In case you were wondering why she spent so much time documenting the relationship between PR firm Ruder Finn and the governments of Bosnia and Croatia, this section is ostensibly the payoff for that 'revelation.' The suggestion that these camps were concentration camps like the ones operated by Nazis apparantly all stems from a sustained propaganda campaign on behalf of their clients. She even goes further, portraying Karadzic as naively trusting, allowing reporters access to these camps out of goodwill. The Croats and Muslims, we are assured, most certainly did not allow such access. So the Serbs accidentally gave the hostile Western press the images they needed to demonize them.

Do I need to spell out all that is wrong here? Is is not a matter of record that there were many, many more camps than 25, and many, many more prisoners held by the RS forces than the 1,203 she allows? Do we need to quote from survivors of those camps (she sure as hell doesn't--she quotes Deichmann about Fikrit Abdic but far be it from her to let Abdic speak for himself)? Do we need to point out that Johnstone implies that ITN filmed misleading images but must avoid discussing the fallout of those accusations?

Most of all, do I need to point out that while it was problematic that the situation became over-generalized with sloppy, inprecise comparisons to the Holocaust, the real issue should be why the hell those people were in the situation they were in. And Johnstone is remarkably blase about that. And she somehow believes that it is possible to defend Serb tactics in the war without troubling about the strategic objectives of that strategy:

"...the most fundamental lie was to present the Serb campaign to secure a swath of defendable territory as a matter of "ideology" and "genocide." "

You and I might think that the reason the Serbs wanted swaths of 'defendable territory' might be worth investigating. You and I, however, are not Diana Johnstone. Her claim that the International Criminal Tribunal was waging a biased, politically motivated attack on Serbia's leadership is laughable considering the evidence at its disposal, but that doesn't seem to trouble her at all.
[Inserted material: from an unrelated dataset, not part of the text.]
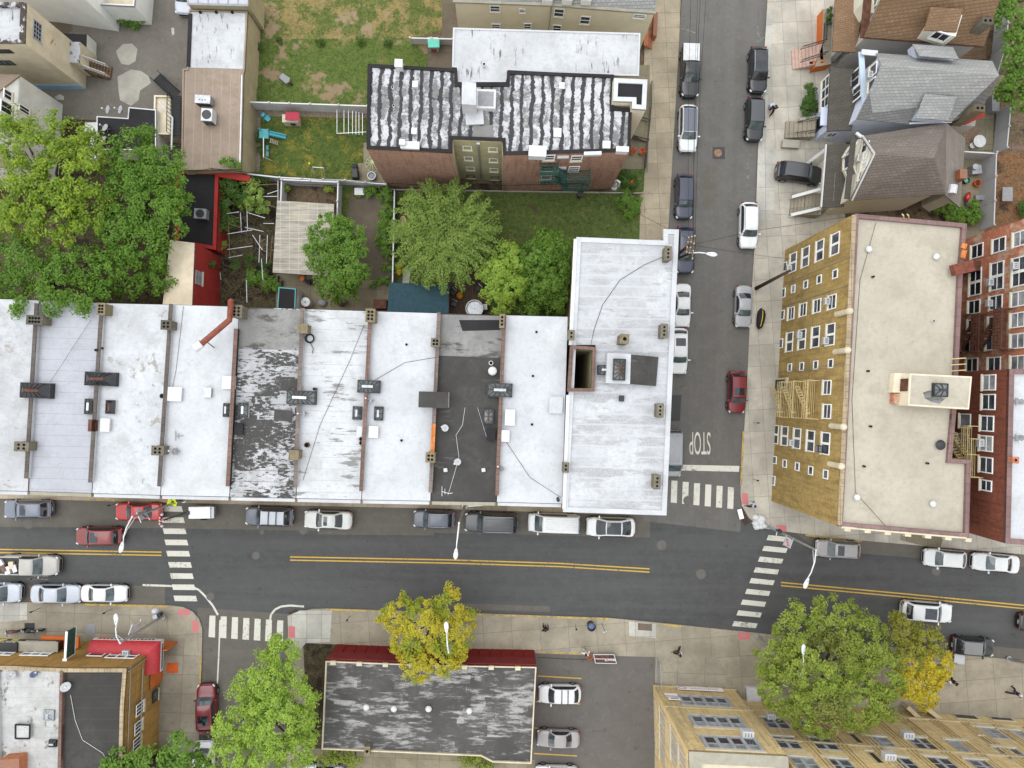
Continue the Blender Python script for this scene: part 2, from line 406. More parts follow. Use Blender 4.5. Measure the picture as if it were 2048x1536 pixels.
M_sh_taupe2 = shingle('shingle_taupe_pale', (.21, .185, .165), math.radians(88))
M_sh_dark = shingle('shingle_dark', (.085, .076, .066), math.radians(-4))
WALLK = {'brick_brown': 2.0, 'brick_orange_patch': 1.5, 'chimney_block': .85, 'chimney_tan': .55, 'brick_mustard': 1.5, 'brick_buff': 1.3, 'brick_buff_side': 1.35, 'brick_dark_red': 1.35, 'brick_red_whitewash': 1.6}
def brick(name, c1, c2, mortar, rot, w=.21, h=.075, blotch=.4, bl=(.3, .26, .22), thr=.55, scale=1.0, vs=(1, 1, 1)):
 kk = WALLK.get(name, 1.7); c1, c2, mortar, bl = [tuple(min(.62, v*kk) for v in q_) for q_ in (c1, c2, mortar, bl)]
 t = NT(name, .9, .15); p = t.pos()
 x, y, z = t.sep(t.map(p, (1, 1, 1), rot))
 cb = t.n('ShaderNodeCombineXYZ'); t.put(cb.inputs[0], x); t.put(cb.inputs[1], z)
 fac, cell = t.grid(cb.outputs[0], w*2, h*2, .012, .5)
 n1 = t.noise(p, 9, 4, .8); n2 = t.noise(t.map(p, vs), scale, 7, .72); n3 = t.noise(t.map(p, (3, 3, .25)), 1.2, 5, .7)
 a = t.mix(t.rng(n1, .35, .68), c1, c2)
 a = t.mix(.4, a, cell, 'OVERLAY')
 a = t.mix(t.math('MULTIPLY', t.rng(n2, thr, thr+.14), blotch), a, bl)
 a = t.mix(t.math('MULTIPLY', t.rng(n3, .45, .7), .6), a, tuple(v*.5 for v in c1))
 a = t.mix(t.math('MULTIPLY', fac, .45), a, mortar)
 t.col(a).bump(n1, .4, .02); return t.mat
M_bk_yellow = brick('brick_mustard', (.185, .125, .042), (.275, .195, .078), (.17, .13, .07), math.radians(87), blotch=.6, bl=(.125, .083, .034), vs=(1.2, .9, .5), thr=.47)
M_bk_mottle = brick('brick_red_whitewash', (.2, .062, .035), (.28, .11, .065), (.2, .15, .12), math.radians(87), blotch=.8, bl=(.27, .225, .175), thr=.47, scale=.7)
M_bk_dark = brick('brick_dark_red', (.085, .026, .018), (.135, .044, .027), (.1, .05, .035), math.radians(87), blotch=.35, bl=(.28, .11, .06), thr=.62, scale=4, vs=(1, 1, .3))
M_bk_brown = brick('brick_brown', (.115, .064, .047), (.185, .108, .08), (.12, .1, .085), math.radians(1), blotch=.35, bl=(.11, .06, .04))
M_bk_orange = brick('brick_orange_patch', (.22, .075, .035), (.27, .1, .05), (.15, .1, .08), math.radians(1))
M_bk_ochre = brick('brick_ochre', (.155, .088, .026), (.22, .13, .042), (.13, .09, .045), 0.0, blotch=.4, bl=(.11, .06, .02))
M_bk_buff = brick('brick_buff', (.355, .265, .13), (.45, .35, .195), (.24, .18, .1), math.radians(-2), blotch=.3, bl=(.42, .3, .16), w=.3, h=.1)
M_bk_buffW = brick('brick_buff_side', (.355, .265, .13), (.45, .35, .195), (.24, .18, .1), math.radians(88), blotch=.3, bl=(.42, .3, .16), w=.3, h=.1)
def stucco(name, c, stain=.3, dirt=.6, scale=.8):
 c = tuple(min(.7, x*1.35) for x in c)
 t = NT(name, .9, .15); p = t.pos()
 a = t.noise(p, scale, 7, .65); s = t.noise(t.map(p, (2.5, 2.5, .3)), 1.0, 6, .7); f = t.noise(p, 18, 3, .8)
 k = t.mix(t.rng(a, .3, .7), tuple(x*.86 for x in c), tuple(min(1, x*1.08) for x in c))
 k = t.mix(t.math('MULTIPLY', t.rng(s, .5, .8), stain), k, tuple(x*dirt for x in c))
 t.col(k).bump(f, .2, .01); return t.mat
M_st_cream = stucco('stucco_cream', (.4, .355, .275)); M_st_tan = stucco('stucco_tan', (.37, .32, .235)); M_st_olive = stucco('stucco_olive', (.225, .205, .125))
M_st_olive2 = stucco('stucco_khaki', (.235, .2, .125)); M_st_white = stucco('stucco_white', (.44, .43, .4), .15); M_red_paint = stucco('red_painted_render', (.2, .022, .019), .5, .6); M_maroon = stucco('maroon_fascia', (.125, .02, .02), .6, .6)
M_red_dark = stucco('red_dark_paint', (.13, .013, .012), .3); M_blue_band = stucco('blue_wall_base', (.19, .3, .43)); M_st_beige_roof = stucco('beige_coating', (.4, .345, .26), .35)
M_orange_paint = stucco('orange_paint', (.33, .085, .022), .4); M_stone = stucco('cast_stone', (.34, .3, .225), .5, .55); M_stone_dk = stucco('stone_grey', (.2, .185, .15), .6); M_stone_ochre = stucco('stone_ochre', (.3, .245, .15), .6, .5)
def siding(name, c, rot=0.0):
 c = tuple(min(.72, x*1.5) for x in c)
 t = NT(name, .6, .3); p = t.pos(); x, y, z = t.sep(p)
 m = t.math('PINGPONG', z, .1); a = t.noise(p, .9, 5, .6)
 k = t.mix(t.rng(a, .3, .7), tuple(v*.9 for v in c), c)
 t.col(t.mix(t.math('MULTIPLY', t.rng(m, .014, .004), .45), k, tuple(v*.45 for v in c))); return t.mat
M_sd_cream = siding('siding_cream', (.43, .39, .3)); M_sd_lilac = siding('siding_lilac', (.36, .385, .47)); M_sd_blue = siding('siding_blue', (.29, .345, .42)); M_sd_beige = siding('siding_beige', (.4, .375, .315)); M_sd_grey = siding('siding_grey', (.27, .255, .235)); M_sd_white = siding('siding_white', (.45, .45, .44))
M_vinyl = plain('vinyl_white', (.455, .455, .46), .4, .4, 0, .06, 1.2); M_vinyl_grey = plain('vinyl_grey', (.36, .36, .375), .5, .4, 0, .06, 1.2)
M_tile = concrete('coping_tile', (.15, .118, .108), .62, .62, math.radians(-2), (0, 0, 0), .8); M_tile_dk = concrete('coping_tile_dark', (.1, .083, .075), .6, .6, math.radians(-2), (0, 0, 0), .9)
M_tile_purple = concrete('coping_tile_purple', (.18, .115, .11), .8, .8, math.radians(2), (0, 0, 0), .4, .35); M_tile_orange = concrete('coping_tile_orange', (.45, .16, .05), .6, .6, math.radians(-2)); M_tile_stone = concrete('coping_stone', (.3, .235, .155), .55, .55, 0, (0, 0, 0), 1.0, .8)
M_terra = concrete('terracotta_coping', (.15, .095, .078), .5, .5, 0, (0, 0, 0), .6); M_chim = brick('chimney_block', (.135, .12, .092), (.19, .165, .125), (.09, .08, .07), 0); M_chim_tan = brick('chimney_tan', (.26, .215, .135), (.34, .28, .18), (.15, .12, .09), 0); M_flue = plain('flue_black', g(.006), 1.0, .05, 0, 0)
M_cap = plain('metal_cap_white', (.46, .46, .47), .5, .4, .1, .1); M_galv = plain('galvanised', (.3, .31, .33), .45, .5, .6, .15); M_darkmetal = plain('dark_metal', (.03, .03, .033), .5, .4, .3, .2); M_iron = plain('black_iron', (.014, .014, .015), .6, .3, .2, .1)
M_rustpipe = plain('red_oxide_duct', (.16, .042, .024), .6, .3, 0, .25); M_rust = plain('rusty_iron', (.085, .037, .024), .8, .2, 0, .35); M_green_iron = plain('green_iron', (.022, .062, .048), .6, .3, 0, .35); M_cream_iron = plain('cream_iron', (.43, .34, .17), .6, .3, 0, .15); M_copper = plain('copper_plate', (.19, .105, .06), .6, .3, 0, .3)
M_alu = plain('brushed_aluminium', (.42, .43, .45), .35, .5, .7, .1); M_lampwhite = plain('lamp_white', (.5, .51, .53), .4, .4, 0, .05); M_wood_pole = plain('creosote_pole', (.06, .043, .033), .9, .1, 0, .3)
M_wire = plain('wire_black', g(.012), .7, .2, 0, 0); M_rubber = plain('rubber', g(.012), .85, .2, 0, .1); M_plastic_blk = plain('plastic_black', g(.014), .5, .4, 0, .1); M_plastic_grey = plain('plastic_grey', (.2, .2, .21), .6, .3, 0, .1)
M_solar = plain('panel_grey', (.3, .3, .34), .3, .5, 0, .1)
def glass(name, c, rough=.12):
 t = NT(name, rough, .6); k = t.noise(t.pos(), .9, 4, .6)
 t.col(t.mix(t.rng(k, .3, .7), tuple(x*.45 for x in c), tuple(x*1.4 for x in c))); return t.mat
M_glass = glass('window_glass', (.045, .052, .065)); M_glass_pale = glass('window_glass_blinds', (.22, .23, .24), .3); M_glass_dk = glass('window_glass_dark', (.014, .015, .018)); M_glass_sky = glass('skylight_glass', (.085, .095, .1), .25); M_carglass = glass('car_glass', (.018, .021, .026), .06); M_windscreen = glass('windscreen', (.06, .078, .085), .06)
M_frame = plain('window_frame_white', (.7, .7, .7), .5, .4, 0, .05); M_frame_grey = plain('window_frame_grey', (.27, .28, .31), .5, .4, 0, .1); M_frame_dk = plain('window_frame_dark', (.03, .03, .035), .5, .4, 0, .1)
def sheet(name, pts, z, mat, zpx=None):
 b = MB(); b.up(PP(pts, z if zpx is None else zpx) if zpx is None else [(*P(x, y, zpx).xy, z) for x, y in pts])
 return tag(b.build(name, mat), kind='structure')
def slab(name, pts, z, mat, side):
 b = MB(); b.prism(PP(pts, z), -.3, z, 1, 0)
 return tag(b.build(name, [mat, side]), kind='structure')
b = MB(); b.up([(-260, -220, -.08), (260, -220, -.08), (260, 220, -.08), (-260, 220, -.08)])
tag(b.build('ground', M_dirt), kind='structure')
sheet('main_street', [(-500, 980), (700, 1005), (1290, 1010), (1560, 1040), (2600, 1140), (2600, 1390), (1540, 1292), (600, 1250), (-500, 1240)], 0.0, M_road)
sheet('side_street', [(1385, -300), (1555, -300), (1500, 700), (1482, 1040), (1480, 1064), (1286, 1042), (1320, 600)], .006, M_side)
sheet('side_road', [(395, 1215), (600, 1230), (585, 1260), (580, 1800), (380, 1800)], .006, M_lane)
sheet('parking_lane', [(-500, 985), (700, 1003), (1240, 1020), (1300, 1022), (1300, 1075), (900, 1066), (300, 1056), (-500, 1050)], .004, M_lane)
sheet('parking_lane', [(1580, 1060), (2600, 1150), (2600, 1180), (1640, 1100)], .004, M_lane)
sheet('parking_lane', [(-500, 1165), (330, 1172), (330, 1215), (-500, 1215)], .004, M_lane)
sheet('parking_lane', [(1880, 1282), (2600, 1352), (2600, 1385), (1880, 1330)], .004, M_lane)
sheet('road_patch', [(1300, 790), (1363, 790), (1360, 842), (1300, 842)], .010, M_patch)
ZW = .15
sheet('road_patch', [(636, 1062), (868, 1064), (868, 1071), (636, 1069)], .010, M_lane)
sheet('road_patch', [(1100, 1150), (1180, 1153), (1179, 1166), (1099, 1163)], .010, M_road)
sheet('road_patch', [(1408, 330), (1432, 330), (1430, 420), (1406, 420)], .012, M_lane)
sheet('road_patch', [(860, 1205), (1100, 1212), (1100, 1224), (860, 1217)], .010, M_lane)
sheet('road_patch', [(1425, 294), (1450, 294), (1450, 318), (1425, 318)], .013, M_patch)
Wp = [(-500, 900), (1100, 930), (1265, 940), (1279, 470), (1283, 300), (1300, -300), (1372, -300), (1358, 90), (1346, 300), (1336, 470), (1325, 700), (1310, 900), (1303, 985), (1292, 1010), (1270, 1025), (1230, 1029), (870, 1017), (500, 1009), (250, 1003), (0, 997), (-500, 985)]
slab('pavement', Wp, ZW, M_walk2, M_curb)
NE = [(1553, -300), (1535, 0), (1531, 100), (1521, 290), (1514, 384), (1510, 480), (1501, 620), (1494, 768), (1481, 985), (1484, 1012), (1498, 1036), (1516, 1050), (1535, 1058), (1560, 1062), (1611, 1068), (1723, 1081), (2048, 1109), (2600, 1160), (2600, 900), (1760, 800), (1760, -300)]
slab('pavement', NE, ZW, M_walk3, M_curb)
SW = [(-500, 1200), (0, 1203), (340, 1211), (366, 1214), (386, 1224), (398, 1238), (404, 1256), (404, 1280), (400, 1400), (392, 1800), (-500, 1800)]
slab('pavement', SW, ZW, M_walk, M_curb)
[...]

It's hard to get a handle on this section, as it essentially consists of Johnstone spinning her wheels in the muck of lies and self-delusion that is the stock in trade of the Bosnian Genocide denier. One last quote is worth note, however:

"If justice is the goal, those who advocate an international criminal court should be equally determined to establish an international court where parties considering themselves defamed can bring charges of libel. As it is, there is no recourse for political defamation of foreign leaders or nations."

Read that quote. And again. Think about how completely insane such an idea is, and how completely one's sense of proportion would need to be in order to equate crimes against humanity to supposed slights against political leaders. Think about what a farce such a court would quickly become were this to become a reality.

I didn't make that quote up--it's on pages 74-75 of the book. And yes, she goes on to make her point explicit--she really believes that the world needs a international court of libel so that Karadzic, Plavsic, Mladic, Milosevic (too late for him, I guess) and the Serbian people in general can sue Western leaders and Western journalists for libel. That is the conclusion Johnstone comes to.